Kirkus Reviews QR Code
PILGRIM IN THE MICROWORLD: Eye, Mind, and the Essence of Video Skill by David Sudnow

PILGRIM IN THE MICROWORLD: Eye, Mind, and the Essence of Video Skill

By

Pub Date: March 30th, 1983
Publisher: Warner

A book-length discourse on mastering a video game--an old one, at that--might be considered an exercise in self-indulgence. But Sudnow (Talk's Body, Ways of the Hand) comes up with enough insights into problem-solving, strategy design, practice, and experience to produce a book that applies to general personal challenges. The game, an early descendant of ""Pong,"" is ""Breakout""--in which you try to clear all the bricks across the top of the TV screen by lobbing a line-segment ""paddle"" against a ball served by a computer.

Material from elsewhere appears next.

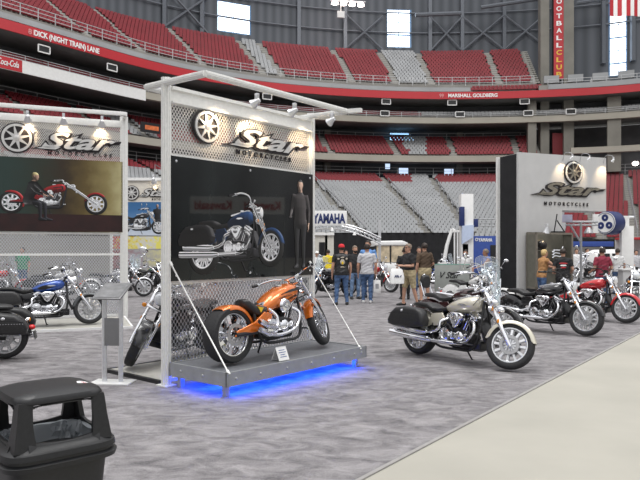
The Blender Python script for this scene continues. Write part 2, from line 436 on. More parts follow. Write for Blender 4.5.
    if not chop:
        for sy in (-1, 1):
            t = MB(); c = V(rax - .3, sy * .2, rr + .22)
            t.lathe([(.01, .05), (.03, .04), (.036, 0), (.034, -.008)], c, 'x', 14); t.tube([c, c + V(.02, -sy * .14, 0)], .01, 8); P('rs%d' % sy, 'rear_turn_signal', t, 'chrome')
            a = MB(); a.lathe([(.034, -.006), (.026, -.02), (.004, -.027)], c, 'x', 14); P('rl%d' % sy, 'signal_lens', a, 'amber', 'rs%d' % sy)
        pl = MB(); pl.box((rax - .42, 0, rr + .02), (.008, .18, .12), Matrix.Rotation(R(12), 3, 'Y'), .003); P('plate', 'number_plate_bracket', pl, 'black')
    # frame
    f = MB(); hd = top - u * .1 + V(-.05, 0, 0)
    bz = .2
    f.tube(spline([hd, V(.1, 0, .72 if not chop else .62), V(-.3, 0, .66 if not chop else .46), V(rax + .1, 0, .60 if not chop else .46)], 5), .024, 8)
    for sy in (-1, 1):
        f.tube(spline([hd + V(0, sy * .02, -.06), V(.44, sy * .11, .5), V(.36, sy * .15, bz + .02), V(.1, sy * .16, bz - .02), V(-.3, sy * .15, bz), V(-.42, sy * .14, .4), V(-.42, sy * .1, .62)], 5), .019, 8)
        f.tube([V(-.4, sy * .14, .34), V(rax, sy * (k['rw'] + .05), rr), V(rax - .04, sy * (k['rw'] + .05), rr)], .026 if not chop else .03, 8)
    f.tube([hd, top], .036, 10); f.seg((-.4, -.16, .34), (-.4, .16, .34), .05)
    P('frame', 'frame', f, 'black')
    if chop:
        sw = MB()
        for sy in (-1, 1): sw.prism([(-.46, .34), (-.30, .40), (-.22, .52), (-.30, .57), (-.48, .46), (rax - .02, rr + .045), (rax - .05, rr - .02)], Matrix.Translation((0, sy * (k['rw'] + .05) + .015, 0)) @ Matrix.Rotation(R(90), 4, 'X'), .03, .008)
        P('sw', 'swingarm', sw, 'paint')
    # engine
    e = MB()
    e.merge(xloft([(-.33, .36, .08, .10, .1), (-.30, .36, .12, .13, .13), (-.12, .37, .135, .13, .16), (.12, .36, .14, .14, .16), (.26, .34, .13, .12, .14), (.31, .33, .09, .08, .09)], 20, 3.6))
    P('eng', 'engine', e, 'engine')
    for (bx, tilt, key) in ((.145, 29, 'c1'), (-.035, -29, 'c2')):
        c = MB(); ax = V(math.sin(R(tilt)), 0, math.cos(R(tilt))); q = Matrix.Rotation(R(tilt), 3, 'Y')
        o = V(bx, 0, .44)
        c.tube([o, o + ax * .24], .078, 16)
        for j in range(9): c.box(o + ax * (.03 + .022 * j), (.185 - .002 * abs(j - 4), .19, .009), q, .003)
        P(key, 'cylinder', c, 'engine', 'eng')
        h = MB(); h.box(o + ax * .255, (.17, .17, .075), q, .025); h.tube([o + V(.02, -.105, -.02), o + ax * .23 + V(.0, -.1, 0)], .011, 8); h.tube([o + V(-.03, -.105, -.02), o + ax * .23 + V(-.04, -.1, 0)], .011, 8)
        P(key + 'h', 'cylinder_head', h, 'chrome', 'eng')
    ac = MB()
    if not chop:
        ac.prism([(-.14, .05), (-.06, .085), (.08, .085), (.145, .05), (.12, 0), (.05, -.10), (.0, -.135), (-.05, -.10), (-.11, -.01)], Matrix.Translation((.055, -.145, .62)) @ Matrix.Rotation(R(90), 4, 'X'), .075, .022)
        ac.lathe([(.05, .0), (.062, -.012), (.05, -.02), (.03, -.014), (.004, -.02)], (.05, -.215, .64), 'y', 18)
    else:
        ac.lathe([(.03, .03), (.085, .02), (.095, -.02), (.075, -.05), (.03, -.058), (.004, -.05)], (.06, -.17, .62), 'y', 22)
    P('ac', 'air_cleaner', ac, 'chrome', 'eng')
    cc = MB()
    for sy in (-1, 1):
        cc.lathe([(.105, sy * .125), (.11, sy * .15), (.098, sy * .172), (.06, sy * .178), (.055, sy * .172), (.004, sy * .176)], (-.16, 0, .37), 'y', 24)
        cc.lathe([(.075, sy * .125), (.078, sy * .15), (.06, sy * .165), (.004, sy * .17)], (.09, 0, .36), 'y', 20)
        cc.lathe([(.045, sy * .12), (.046, sy * .15), (.03, sy * .16), (.004, sy * .162)], (.215, 0, .37), 'y', 16)
        cc.prism([(-.25, -.05), (.1, -.055), (.2, -.03), (.21, .03), (.1, .05), (-.25, .07)], Matrix.Translation((0, sy * .128 + (.015 if sy < 0 else .015), .36)) @ Matrix.Rotation(R(90), 4, 'X'), .03, .008)
    P('cc', 'engine_cover', cc, 'chrome', 'eng')
    if k['radiator'] and not chop:
        rd = MB(); rd.box((.47, 0, .47), (.05, .22, .34), Matrix.Rotation(R(-24), 3, 'Y'), .012); rd.box((.38, 0, .27), (.2, .28, .14), None, .03); P('rad', 'radiator', rd, 'black')
    if not chop:
        sc = MB()
        for sy in (-1, 1): sc.prism([(-.44, .47), (-.24, .50), (-.2, .60), (-.26, .68), (-.46, .66), (-.5, .56)], Matrix.Translation((0, sy * .125 + (.012), 0)) @ Matrix.Rotation(R(90), 4, 'X'), .025, .008)
        P('sc', 'side_cover', sc, 'paint')
        # small bits under the tank
        bit = MB(); bit.ell((-.1, -.13, .56), (.05, .04, .06), 10, 6); P('brc', 'breather_cover', bit, 'engine', 'eng'); bit = MB(); bit.tube(spline([(.2, -.12, .62), (.3, -.16, .5), (.24, -.17, .36)], 4), .012, 6); P('hs', 'coolant_hose', bit, 'engine', 'eng'); bit = MB(); bit.tube(spline([(-.02, -.15, .44), (-.1, -.17, .52), (-.2, -.15, .48)], 4), .014, 6); P('hs2', 'coolant_hose', bit, 'engine', 'eng'); bit = MB()
        bit.box((.1, .1, .6), (.16, .1, .16), None, .02)
        P('bit', 'injector_body', bit, 'engine', 'eng')
    # exhaust
    if k['pipes'] == 'long':
        for j, (pts, muff, z) in enumerate([
            ([(.27, -.09, .60), (.36, -.15, .54), (.36, -.185, .42), (.24, -.2, .29), (0, -.205, .255), (-.4, -.21, .26)], (-.35, -1.2), .265),
            ([(-.16, -.1, .6), (-.24, -.17, .55), (-.25, -.2, .45), (-.36, -.215, .39), (-.5, -.22, .375)], (-.45, -1.12), .375)]):
            x = MB(); x.tube(spline(pts, 6), .024, 12); x.tube([(.06, -.214, .26), (-.34, -.218, .262)], .031, 12) if j == 0 else None
            y = -.235; a, b = muff
            x.tube([(a, y, z), (a - .06, y, z), (a - .12, y, z), (b + .05, y - .01, z + .035), (b, y - .012, z + .04), (b + .02, y - .012, z + .038)], [.027, .042, .05, .05, .047, .036], 14)
            P('ex%d' % j, 'exhaust_pipe', x, 'chrome')
    else:
        for j in range(2):
            z = .27 + j * .1
            x = MB()
            st_ = (.29, -.1, .58) if j == 0 else (-.16, -.1, .6)
            x.tube(spline([st_, (st_[0] + .07, -.17, .5), (.24 - .35 * j, -.2, .33 + .05 * j), (-.05 - .2 * j, -.23, z), (-.3, -.25, z + .02), (-.45, -.27, z + .08)], 6), .022, 12)
            x.tube([(-.2, -.245, z + .02), (-.34, -.255, z + .03), (-.46, -.27, z + .085), (-.5, -.275, z + .10)], [.024, .036, .038, .032], 12)
            P('ex%d' % j, 'exhaust_pipe', x, 'chrome')
    # bags
    if k['bags']:
        for sy in (-1, 1):
            b = MB(); out = [(-1.18, .50), (-1.16, .43), (-1.05, .41), (-.58, .43), (-.44, .46), (-.42, .54), (-.48, .67), (-.57, .72), (-.80, .73), (-1.02, .70), (-1.12, .62)]
            b.prism(out, Matrix.Translation((0, sy * .29 + .1, 0)) @ Matrix.Rotation(R(90), 4, 'X'), .2, .055)
            P('bag%d' % sy, 'saddlebag', b, 'leather')
            st_ = MB(); yy = sy * .29 + sy * .1
            lid = [(-1.135, .60), (-1.0, .618), (-.75, .628), (-.535, .62)]
            for i in range(3): st_.seg((lid[i][0], yy * .985, lid[i][1]), (lid[i + 1][0], yy * .985, lid[i + 1][1]), .012, .008)
            P('bl%d' % sy, 'bag_trim', st_, 'black', 'bag%d' % sy)
            bd = MB(); bd.ell((-.86, yy, .66), (.03, .008, .02), 12, 6); P('bb%d' % sy, 'bag_badge', bd, 'chrome', 'bag%d' % sy, 'small chrome badge')
            if k.get('studs'):
                sdm = MB()
                for i in range(16): sdm.ell((-1.12 + i * .037, yy, .58 + .0), (.008, .006, .008), 6, 4)
                P('sd%d' % sy, 'stud_row', sdm, 'chrome', 'bag%d' % sy)
    # boards, stand
    for sy in (-1, 1):
        b = MB()
        if not chop: b.prism([(.14, -.05), (.42, -.05), (.46, 0), (.42, .05), (.14, .05), (.12, 0)], Matrix.Translation((0, sy * .27, .27)), .018, .005); b.tube([(.28, sy * .13, .24), (.28, sy * .25, .27)], .014, 6)
        else: b.tube([(.45, sy * .12, .3), (.45, sy * .24, .3)], .015, 8)
        P('fb%d' % sy, 'footboard' if not chop else 'foot_peg', b, 'black' if not chop else 'chrome')
    ks = MB(); ks.tube([(-.02, .16, .2), (.02, .28, .022), (.05, .3, .012)], [.014, .012, .012], 8); P('ks', 'kickstand', ks, 'black')
    if chop:
        bt = MB(); bt.merge(xloft([(-.36, .48, .09, .08, .08), (-.3, .48, .115, .1, .1), (-.2, .5, .11, .09, .08)], 16, 3)); bt.prism([(-.40, .34), (-.18, .40), (-.12, .52), (-.2, .56), (-.40, .50)], Matrix.Translation((0, -.11, 0)) @ Matrix.Rotation(R(90), 4, 'X'), .03, .01)
        P('oil', 'oil_tank', bt, 'paint')
    return L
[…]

You are given rive halls and a game-design with built-in speed-ups, grand slams, deflections and other traps. Sudnow's own seduction-by-machine began at a party when the group sitting around his piano drifted off to try the host's new TV toy. His subsequent addiction led him to Atari headquarters, and to talks with programmers who spoke off-handedly of a one-ball clearing of the screen. There follow intense--and remarkably empathic--descriptions of Sudnow's attempts to match such top performance. His eye-hand skills, the tricks learned in playing jazz improvisations, the endless practice of particular sequences--all were to no avail. The Wrong Way to play the game. Endless hours of frustration later, Sudnow realized that the key to mastery was to play the game out (not to push the reset button at each error); to forget about perfecting subroutines, indeed to achieve a kind of zen forgetfulness, not keeping your eye on the ball or your hand on the knob. And by book's end he has achieved some stylish successes, some new senses of control over bleeps and blobs. An engaging personal experience with just enough social commentary to reassure parents that all those quarters may not be lost in vain.